O Franciscano que antecedeu Francisco – Padre Ticão e Professor Waldir
A “irrestrita solidariedade” assumida por Dom Paulo, se manifesta abertamente tempos depois. Em 17 de março de 1973. O estudante de Geologia da USP, Alexandre Vannucchi Leme, com 22 anos de idade, é assassinado sob torturamos cárceres da ditadura.
(…)
Diante das declarações mentirosas apresentadas [de que Alexandre teria se suicidado], numa clara manifestação de total desrespeito a qualquer direito da pessoa, estudantes da USP decidem procurar o Arcebispo de São Paulo e pedir-lhe a celebração de uma missa em memória do colega assassinado.

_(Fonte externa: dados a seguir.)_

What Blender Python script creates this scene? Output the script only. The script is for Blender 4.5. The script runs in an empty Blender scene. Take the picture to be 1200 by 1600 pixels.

A missa é marcada para 30 de março de 1973.
Diante de mais de cinco mil pessoas e mesmo sob pressão dos órgãos de repressão para que o ato não acontecesse, Dom Paulo realiza a celebração. A partir daquele evento, entidades civis que até então permaneciam caladas, começaram a se manifestar contra a ditadura. O ato realizado após a missa transformou-se na primeira grande manifestação pública de oposição ao regime.
Até que enfim entenderam! – Ana Flora Anderson
O pai de Frei Betto era Juiz Militar e o responsável pela prisão [de Frei Betto] o chamou para conversar. Mostrou-lhe a Bíblia de Frei Betto com muitos textos sublinhados. O pai entendeu que era assim que Betto mandava mensagens aos outros presos. Mas, o militar bateu a Bíblia na mesa e exclamou: Todo esse livro é subversivo!
Dom Paulo escutou toda a história e respondeu: “Até que enfim eles entenderam!”
Nota
Os trechos acima foram extraídos do livro Dom Paulo Evaristo Cardeal Arns: Pastor das periferias, dos pobres e da justiça. Organizadores: Professor Waldir Augusti e Padre Ticão. São Paulo, Casa da Terceira Idade Tereza Bugolim, 2015. 479 p.